There are two main hiking trails at Lost Maples State Park and both share the western part of the East Trail. The best fall colors I’ve seen at the park have been on the shared portion of the two trails. The one-mile stretch where the east and west trails merge is an easy, flat trail with a scenic pond at the one-mile mark. This is an excellent route if you’re shooting family portraits and need a route for all skill levels.

East Trail

Distance: 4 miles, 4.7 miles if you include the overlook 
Difficulty: Easy

The trail is mostly flat and easy, but there is a short steep and strenuous stretch that requires climbing up large rocks. Monkey Rock, located on the eastern side of the east trail, usually has some nice fall foliage; even without the vibrant colors, this familiar shape is sure to be a hit anyway. At the north of the loop is a small cove with a bench that’s had vibrant fall foliage every year I’ve gone. The bench and scenic backdrop make this spot the perfect place for a family portrait.

West Trail

Distance: 5 Miles, 7 miles if you include the West Loop Trail
Difficulty: Moderate

Most of the west trail follows along the creek where you’ll find plenty of opportunities to capture leaves collecting in a stream or a canopy of trees. The West Trail is less popular, so this route is perfect for landscape photographers seeking one of a kind photos.

Where To Stay

I discovered Lost Maples RV and Camping after a state park reservation mishap; we stumbled upon this unassuming gas station offering tent camping near Lost Maples. I’ve had the opportunity to watch this business grow from bare-bones tent sites to a community of tent sites with bathrooms and showers, RV sites with hookups, and cabins. I couldn’t recommend this place more!

Images of Lost Maples


Pinterest Pin - Leaves falling in a creek at Lost Maples State Park
Field of Texas Wildflowers In Spring

5 Texas Hill Country Hikes with the Best Views

Texas isn’t exactly known for its panoramic landscapes so it might surprise you when I say that the Texas Hill Country has no shortage of hikes with jaw-dropping views. From landscape to wildlife to wildflowers I’m always finding new places to capture great photos with a short drive from Austin. These 5 parks are the best hikes with views in the Texas Hill Country and are sure to satisfy all the outdoorsy types.
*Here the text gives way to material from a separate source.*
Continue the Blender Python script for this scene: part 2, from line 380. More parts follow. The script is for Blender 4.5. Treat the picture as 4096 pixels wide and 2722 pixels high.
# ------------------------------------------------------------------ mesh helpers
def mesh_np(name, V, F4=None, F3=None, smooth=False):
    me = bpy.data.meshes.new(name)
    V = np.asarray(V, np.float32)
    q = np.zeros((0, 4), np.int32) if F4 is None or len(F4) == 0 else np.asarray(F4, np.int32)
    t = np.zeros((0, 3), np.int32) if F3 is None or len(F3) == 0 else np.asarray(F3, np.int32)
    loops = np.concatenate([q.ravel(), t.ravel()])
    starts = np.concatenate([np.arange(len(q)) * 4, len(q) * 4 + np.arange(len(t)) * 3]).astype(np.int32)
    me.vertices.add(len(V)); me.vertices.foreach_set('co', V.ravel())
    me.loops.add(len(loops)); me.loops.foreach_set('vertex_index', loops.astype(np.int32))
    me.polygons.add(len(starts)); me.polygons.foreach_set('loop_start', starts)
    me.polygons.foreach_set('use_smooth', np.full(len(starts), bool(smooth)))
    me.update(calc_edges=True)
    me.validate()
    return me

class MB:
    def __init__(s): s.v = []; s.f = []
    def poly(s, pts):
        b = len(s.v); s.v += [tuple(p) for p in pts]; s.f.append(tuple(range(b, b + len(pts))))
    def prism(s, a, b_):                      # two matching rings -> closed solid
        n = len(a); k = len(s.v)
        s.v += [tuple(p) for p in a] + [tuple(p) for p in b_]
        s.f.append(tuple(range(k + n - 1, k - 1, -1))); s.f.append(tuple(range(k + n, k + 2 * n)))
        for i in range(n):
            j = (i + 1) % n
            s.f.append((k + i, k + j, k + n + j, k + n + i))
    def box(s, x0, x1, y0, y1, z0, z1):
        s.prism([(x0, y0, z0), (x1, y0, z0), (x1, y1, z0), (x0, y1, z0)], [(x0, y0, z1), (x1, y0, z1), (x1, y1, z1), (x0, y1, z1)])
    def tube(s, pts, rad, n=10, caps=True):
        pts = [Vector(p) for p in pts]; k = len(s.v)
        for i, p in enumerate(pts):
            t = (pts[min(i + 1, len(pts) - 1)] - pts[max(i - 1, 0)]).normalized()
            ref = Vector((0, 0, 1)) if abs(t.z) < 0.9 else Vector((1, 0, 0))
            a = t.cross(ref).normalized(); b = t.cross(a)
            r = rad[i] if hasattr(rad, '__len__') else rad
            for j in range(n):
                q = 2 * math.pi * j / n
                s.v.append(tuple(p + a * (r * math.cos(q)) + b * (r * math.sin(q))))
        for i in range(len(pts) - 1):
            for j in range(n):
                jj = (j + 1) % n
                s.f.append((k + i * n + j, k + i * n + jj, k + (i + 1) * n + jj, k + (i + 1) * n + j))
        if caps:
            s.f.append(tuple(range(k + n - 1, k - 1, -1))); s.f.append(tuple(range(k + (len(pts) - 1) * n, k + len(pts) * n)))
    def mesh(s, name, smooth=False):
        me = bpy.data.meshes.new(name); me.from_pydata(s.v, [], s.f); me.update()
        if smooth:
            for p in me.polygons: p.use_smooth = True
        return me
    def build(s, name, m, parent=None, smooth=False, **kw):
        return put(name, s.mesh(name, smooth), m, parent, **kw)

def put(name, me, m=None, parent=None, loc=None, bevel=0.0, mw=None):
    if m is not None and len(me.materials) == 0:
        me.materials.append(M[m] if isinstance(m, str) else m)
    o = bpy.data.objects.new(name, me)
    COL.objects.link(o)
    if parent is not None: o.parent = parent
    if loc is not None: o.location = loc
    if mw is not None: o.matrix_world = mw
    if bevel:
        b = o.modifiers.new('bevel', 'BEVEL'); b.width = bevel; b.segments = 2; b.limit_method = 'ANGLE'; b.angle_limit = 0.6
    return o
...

1. Colorado Bend State Park

You’ll start to see the lush green trees 30 miles from the park and feel as if you are about to leave the flat, barren, dry state of Texas. Located on the Colorado River, I like to think Colorado Bend State Park is our little borrowed piece of Colorado as the park offers views of waterfalls, grasslands, rolling hills (or as I like to call them “Texas Mountains”), creeks, canyons, wildflowers, and wildlife. That’s a lot of words to say Colorado Bend has it all!

2. Balcones Canyonlands National Wildlife Refuge

Balcones Canyonlands

Home to the endangered golden-cheeked warbler and black-capped video, Balcones Canyonlands is a bird watchers paradise with sweeping views of the Texas Hill Country. With over 245 bird species, Balcones Canyonlands has been designated an important bird area by the National Audubon Society. While small with only 7 miles of hiking trails, it’s packed with a variety of wildlife and plant life that you’re sure to keep coming back for more.

3. Pace Bend

I could stare at the cliffside lake views all day and basque in the Texas wildflowers in the spring. In fact, I love Pace Bend so much my husband and I held our private wedding ceremony here. Camping is first come first serve but there is never a shortage of sites.

4. Lost Maples

Texas isn’t known for its four seasons – I often say we have two seasons: hot and not-so-hot. While most of the US is starting to bundle up in October and November, Texans are still barbequing by the pool. But there’s a little secret tucked away in Vanderpool, Texas with reliable fall colors and no cell phone signal. Lost Maples has become a yearly tradition to satisfy my need for that beautiful red, orange, and yellow leaves.

5. Balcones District Park

Ok, the word “hiking” is a stretch on this one, but this little neighborhood park offers a small oasis trail, is a starting location for the hike and bike trail leading to Walnut Creek Trail, is an official wildflower area, and great for bird watching. It’s probably my favorite place in the whole city.

These are some of my favorite places to hike and they’re so gorgeous you’ll almost forget you’re in Texas. Watch out for that Texas summer sun though, you’ll definitely remember where you are when you fry in our 100 degree summers! Bring water, wear sunscreen, and take lots of pics.